:: DATA FOR THIS TASK ::

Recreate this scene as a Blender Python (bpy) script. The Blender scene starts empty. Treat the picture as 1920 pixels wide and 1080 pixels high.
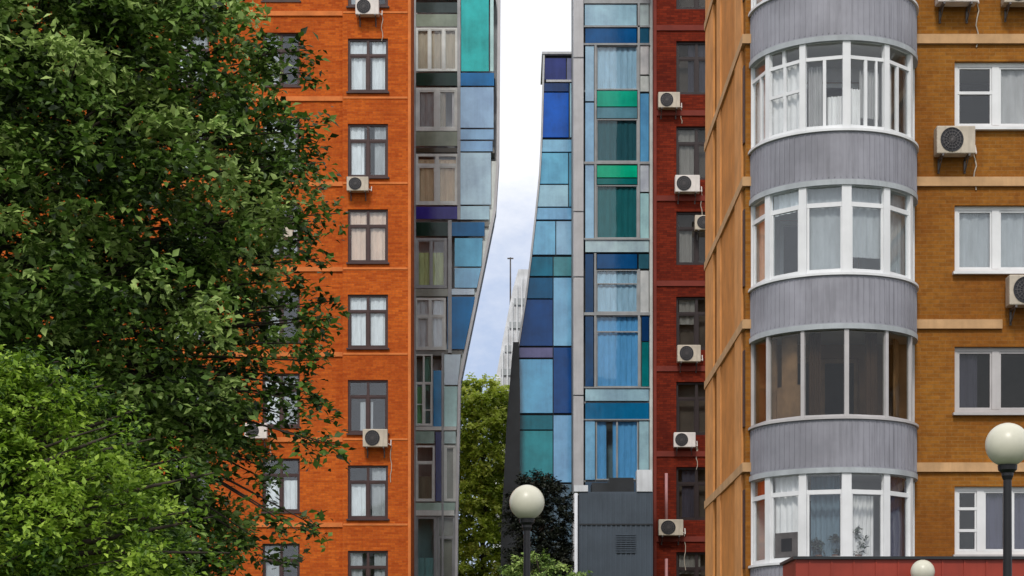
import bpy, math, random
import numpy as np
from mathutils import Vector

random.seed(7)
rng = np.random.default_rng(11)
S = bpy.context.scene
COL = S.collection
F, CX, HZ, EYE = 3600.0, 960.0, 1305.0, 1.6


def fx(x, Y): return (x - CX) / F * Y
def fz(y, Y): return EYE + (HZ - y) / F * Y


# ------------------------------------------------------------------ materials
def lin(c):
    c = c / 255.0
    return c / 12.92 if c <= 0.04045 else ((c + 0.055) / 1.055) ** 2.4


def col(r, g, b, k=1.3):
    c = [lin(v) * k for v in (r, g, b)]
    f = min(1.0, 0.86 / max(c))
    return tuple(v * f for v in c) + (1.0,)


def new_mat(name):
    m = bpy.data.materials.new(name)
    m.use_nodes = True
    nt = m.node_tree
    return m, nt, nt.nodes['Principled BSDF']


def N(nt, t, **kw):
    n = nt.nodes.new(t)
    for k, v in kw.items():
        setattr(n, k, v)
    return n


def mixc(nt, fac, a, b, mode='MIX'):
    n = N(nt, 'ShaderNodeMix', data_type='RGBA', blend_type=mode)
    for sock, v in ((n.inputs['Factor'], fac), (n.inputs['A'], a), (n.inputs['B'], b)):
        if hasattr(v, 'links'):
            nt.links.new(v, sock)
        else:
            sock.default_value = v
    return n.outputs['Result']


def ramp(nt, fac, p0, p1, c0=(0, 0, 0, 1), c1=(1, 1, 1, 1)):
    n = N(nt, 'ShaderNodeValToRGB')
    e = n.color_ramp.elements
    e[0].position, e[1].position = p0, p1
    e[0].color, e[1].color = c0, c1
    nt.links.new(fac, n.inputs['Fac'])
    return n.outputs['Color']


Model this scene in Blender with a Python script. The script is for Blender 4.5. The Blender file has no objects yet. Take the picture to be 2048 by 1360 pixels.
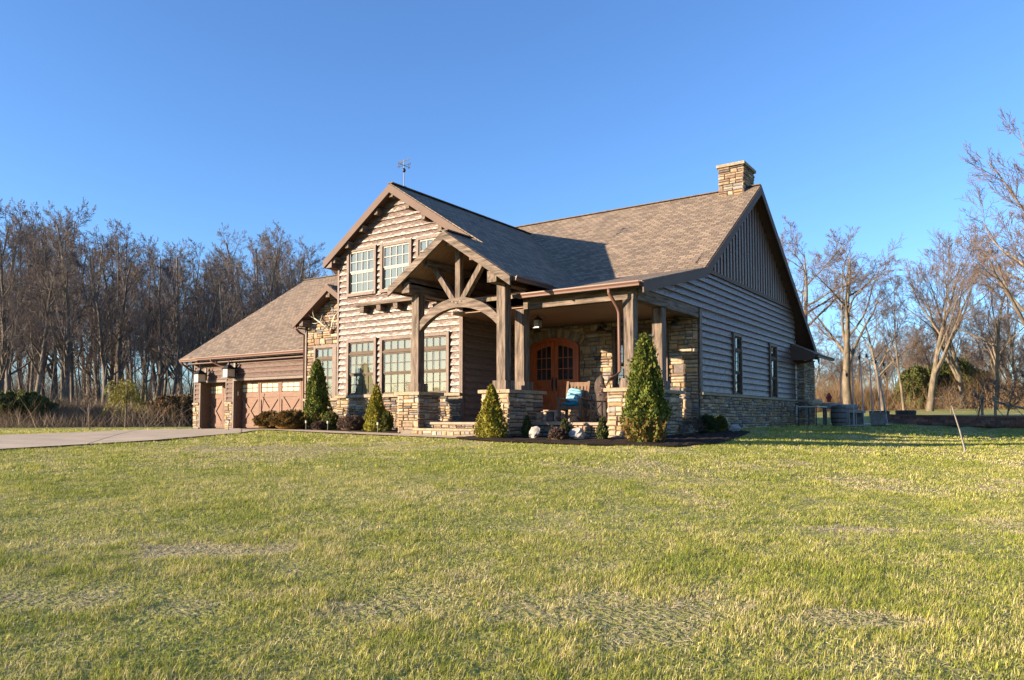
import bpy, math, random
import numpy as np
from mathutils import Vector, Matrix

R = math.radians
sc = bpy.context.scene
COL = sc.collection

# ------------------------------------------------------------------ camera
cam = bpy.data.cameras.new('camera')
cam.sensor_width = 36.0
cam.lens = 26.385
cam.shift_y = 0.039
cam.clip_start = 0.1
cam.clip_end = 2000
camo = bpy.data.objects.new('camera', cam)
COL.objects.link(camo)
camo.location = (0, 0, 0.40)
camo.rotation_euler = (R(92.9), 0, R(34.7))
sc.camera = camo

# ------------------------------------------------------------------ sky, sun, exposure
SUN_AZ, SUN_EL = 37.5, 11.0           # sun stands in front-left of the house, low
world = bpy.data.worlds.new('World')
sc.world = world
world.use_nodes = True
wn = world.node_tree
sky = wn.nodes.new('ShaderNodeTexSky')
sky.sky_type = 'NISHITA'
sky.sun_disc = False
sky.sun_elevation = R(SUN_EL)
sky.sun_rotation = R(180 + SUN_AZ)
sky.altitude = 200
sky.air_density = 1.0
sky.dust_density = 0.3
sky.ozone_density = 3.0
hsv = wn.nodes.new('ShaderNodeMix')
hsv.data_type = 'RGBA'
hsv.blend_type = 'MULTIPLY'
hsv.inputs[0].default_value = 1
hsv.inputs[7].default_value = (0.57, 0.70, 0.90, 1)
wn.links.new(sky.outputs[0], hsv.inputs[6])
wn.links.new(hsv.outputs[2], wn.nodes['Background'].inputs[0])
wn.nodes['Background'].inputs[1].default_value = 0.09
sl = bpy.data.lights.new('sun', 'SUN')
sl.energy = 3.7
sl.angle = R(0.5)
sl.color = (1.0, 0.81, 0.58)
so = bpy.data.objects.new('sun', sl)
COL.objects.link(so)
sd = Vector((math.sin(R(SUN_AZ)) * math.cos(R(SUN_EL)), math.cos(R(SUN_AZ)) * math.cos(R(SUN_EL)), -math.sin(R(SUN_EL))))
so.rotation_euler = sd.to_track_quat('-Z', 'Y').to_euler()
so.location = (-30, -30, 20)
sc.view_settings.view_transform = 'Standard'
sc.view_settings.look = 'None'
sc.view_settings.gamma = 1
sc.view_settings.use_curve_mapping = False
sc.view_settings.exposure = 2.1
sc.render.engine = 'CYCLES'
sc.cycles.max_bounces = 8
sc.cycles.transparent_max_bounces = 12
sc.cycles.caustics_reflective = False
sc.cycles.caustics_refractive = False

# ------------------------------------------------------------------ helpers
def tag(o, label=None, cat=None, group=None, kind=None):
    if label: o['label'] = label
    if cat: o['category'] = cat
    if group: o['group'] = group
    if kind: o['kind'] = kind
    return o

def empty(name, loc=(0, 0, 0), rz=0.0, label=None, cat=None, group=None):
    o = bpy.data.objects.new(name, None)
    o.empty_display_size = 0.3
    COL.objects.link(o)
    o.location = loc
    o.rotation_euler = (0, 0, rz)
    return tag(o, label, cat, group)

def link(name, me, parent=None, inv=None):
    o = bpy.data.objects.new(name, me)
    COL.objects.link(o)
    if parent is not None:
        o.parent = parent
        if inv is not None:
            o.matrix_parent_inverse = inv
    return o

def copy_tree(o, parent=None):
    c = o.copy()
    COL.objects.link(c)
    if parent is not None:
        c.parent = parent
    for ch in [x for x in o.children]:
        copy_tree(ch, c)
    return c

class MB:
    """collects faces, builds one mesh"""
    def __init__(s):
        s.v, s.f, s.m = [], [], []
    def add(s, vs, fs, m=0):
        k = len(s.v)
        s.v += [tuple(p) for p in vs]
        for f in fs:
            s.f.append(tuple(i + k for i in f)); s.m.append(m)
    def hexa(s, p, m=0):
        s.add(p, [(0, 3, 2, 1), (4, 5, 6, 7), (0, 1, 5, 4), (1, 2, 6, 5), (2, 3, 7, 6), (3, 0, 4, 7)], m)
    def box(s, a, b, m=0):
        x0, x1 = min(a[0], b[0]), max(a[0], b[0]); y0, y1 = min(a[1], b[1]), max(a[1], b[1]); z0, z1 = min(a[2], b[2]), max(a[2], b[2])
        s.hexa([(x0, y0, z0), (x1, y0, z0), (x1, y1, z0), (x0, y1, z0), (x0, y0, z1), (x1, y0, z1), (x1, y1, z1), (x0, y1, z1)], m)
    def bar(s, p, q, w, h, up=(0, 0, 1), m=0):
        p, q = Vector(p), Vector(q); d = (q - p).normalized(); up = Vector(up)
        x = d.cross(up)
        if x.length < 1e-4: x = d.cross(Vector((1, 0, 0)))
        x.normalize(); y = x.cross(d)
        a, b = x * w / 2, y * h / 2
        s.hexa([p - a - b, p + a - b, p + a + b, p - a + b, q - a - b, q + a - b, q + a + b, q - a + b], m)
    def tube(s, pts, rad, n=6, m=0, cap=True):
        pts = [Vector(p) for p in pts]
        if not hasattr(rad, '__len__'): rad = [rad] * len(pts)
        k = len(s.v); ref = Vector((0.31, 0.17, 0.93))
        for i, p in enumerate(pts):
            d = (pts[min(i + 1, len(pts) - 1)] - pts[max(i - 1, 0)])
            if d.length < 1e-9: d = Vector((0, 0, 1))
            d.normalize()
            a = d.cross(ref if abs(d.dot(ref)) < 0.95 else Vector((1, 0, 0))).normalized(); b = d.cross(a)
            for j in range(n):
                t = 2 * math.pi * j / n
                s.v.append(tuple(p + (a * math.cos(t) + b * math.sin(t)) * rad[i]))
        for i in range(len(pts) - 1):
            for j in range(n):
                j2 = (j + 1) % n
                s.f.append((k + i * n + j, k + i * n + j2, k + (i + 1) * n + j2, k + (i + 1) * n + j)); s.m.append(m)
        if cap:
            s.f.append(tuple(k + j for j in range(n))[::-1]); s.m.append(m)
            e = k + (len(pts) - 1) * n
            s.f.append(tuple(e + j for j in range(n))); s.m.append(m)
    def lathe(s, prof, n=16, c=(0, 0, 0), m=0):
        k = len(s.v)
        for r, z in prof:
            for j in range(n):
                t = 2 * math.pi * j / n
                s.v.append((c[0] + r * math.cos(t), c[1] + r * math.sin(t), c[2] + z))
        for i in range(len(prof) - 1):
            for j in range(n):
                j2 = (j + 1) % n
                s.f.append((k + i * n + j, k + i * n + j2, k + (i + 1) * n + j2, k + (i + 1) * n + j)); s.m.append(m)
        s.f.append(tuple(k + j for j in range(n))[::-1]); s.m.append(m)
        e = k + (len(prof) - 1) * n
        s.f.append(tuple(e + j for j in range(n))); s.m.append(m)
    def mesh(s, name, mats, smooth=False):
        me = bpy.data.meshes.new(name)
        me.from_pydata(s.v, [], s.f)
        if not isinstance(mats, (list, tuple)): mats = [mats]
        for x in mats: me.materials.append(x)
        if len(mats) > 1: me.polygons.foreach_set('material_index', s.m)
        if smooth: me.polygons.foreach_set('use_smooth', [True] * len(s.f))
        me.update()
        return me
    def build(s, name, mats, parent=None, inv=None, smooth=False):
        return link(name, s.mesh(name, mats, smooth), parent, inv)

def np_mesh(name, V, F, mat, tint=None, smooth=False):
    """V (n,3), F (m,k) numpy"""
    me = bpy.data.meshes.new(name)
    n, (m, k) = len(V), F.shape
    me.vertices.add(n); me.vertices.foreach_set('co', V.astype(np.float32).ravel())
    me.loops.add(m * k); me.loops.foreach_set('vertex_index', F.astype(np.int32).ravel())
    me.polygons.add(m)
    me.polygons.foreach_set('loop_start', np.arange(0, m * k, k, dtype=np.int32))
    if tint is not None:
        a = me.color_attributes.new('tint', 'FLOAT_COLOR', 'POINT')
        c = np.ones((n, 4), np.float32); c[:, :3] = tint
        a.data.foreach_set('color', c.ravel())
    if smooth: me.polygons.foreach_set('use_smooth', np.ones(m, bool))
    me.materials.append(mat)
    me.update(calc_edges=True)
    return me

# ------------------------------------------------------------------ materials
def newmat(name):
    m = bpy.data.materials.new(name); m.use_nodes = True
    return m, m.node_tree, m.node_tree.nodes['Principled BSDF']

def mat(name, col, rough=0.75, spec=0.3, var=0.25, scale=6.0, stretch=(1, 1, 1), bump=0.0, bscale=None, metal=0.0, objvar=0.0, col2=None):
    m, t, b = newmat(name)
    N, L = t.nodes, t.links
    geo = N.new('ShaderNodeNewGeometry'); mp = N.new('ShaderNodeMapping')
    mp.inputs['Scale'].default_value = stretch
    L.new(geo.outputs['Position'], mp.inputs['Vector'])
    nz = N.new('ShaderNodeTexNoise'); nz.inputs['Scale'].default_value = scale; nz.inputs['Detail'].default_value = 6; nz.inputs['Roughness'].default_value = 0.62
    L.new(mp.outputs[0], nz.inputs['Vector'])
    rp = N.new('ShaderNodeValToRGB')
    c2 = col2 or tuple(min(1, c * (1 + var)) for c in col)
    rp.color_ramp.elements[0].position = 0.30; rp.color_ramp.elements[1].position = 0.70
    rp.color_ramp.elements[0].color = tuple(c * (1 - var) for c in col) + (1,)
    rp.color_ramp.elements[1].color = tuple(c2) + (1,)
    L.new(nz.outputs[0], rp.inputs[0])
    src = rp.outputs[0]
    if objvar:
        oi = N.new('ShaderNodeObjectInfo'); mr = N.new('ShaderNodeMapRange')
        mr.inputs[3].default_value = 1 - objvar; mr.inputs[4].default_value = 1 + objvar
        L.new(oi.outputs['Random'], mr.inputs[0])
        hs = N.new('ShaderNodeHueSaturation'); L.new(mr.outputs[0], hs.inputs['Value']); L.new(src, hs.inputs['Color'])
        src = hs.outputs[0]
    L.new(src, b.inputs['Base Color'])
    b.inputs['Roughness'].default_value = rough
    b.inputs['Specular IOR Level'].default_value = spec
    b.inputs['Metallic'].default_value = metal
    if bump:
        n2 = N.new('ShaderNodeTexNoise'); n2.inputs['Scale'].default_value = bscale or scale * 3; n2.inputs['Detail'].default_value = 5
        L.new(mp.outputs[0], n2.inputs['Vector'])
        bp = N.new('ShaderNodeBump'); bp.inputs['Strength'].default_value = bump; bp.inputs['Distance'].default_value = 0.02
        L.new(n2.outputs[0], bp.inputs['Height']); L.new(bp.outputs[0], b.inputs['Normal'])
    return m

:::

SET TASK:
Take out nothing but the lines from the one containing "Model this scene" to the one containing "sc.camera = camo", inclusive, retyped exactly. Drop the pictures.

TASK RESULT:
Model this scene in Blender with a Python script. The script is for Blender 4.5. The Blender file has no objects yet. Take the picture to be 2048 by 1360 pixels.
import bpy, math, random
import numpy as np
from mathutils import Vector, Matrix

R = math.radians
sc = bpy.context.scene
COL = sc.collection

# ------------------------------------------------------------------ camera
cam = bpy.data.cameras.new('camera')
cam.sensor_width = 36.0
cam.lens = 26.385
cam.shift_y = 0.039
cam.clip_start = 0.1
cam.clip_end = 2000
camo = bpy.data.objects.new('camera', cam)
COL.objects.link(camo)
camo.location = (0, 0, 0.40)
camo.rotation_euler = (R(92.9), 0, R(34.7))
sc.camera = camo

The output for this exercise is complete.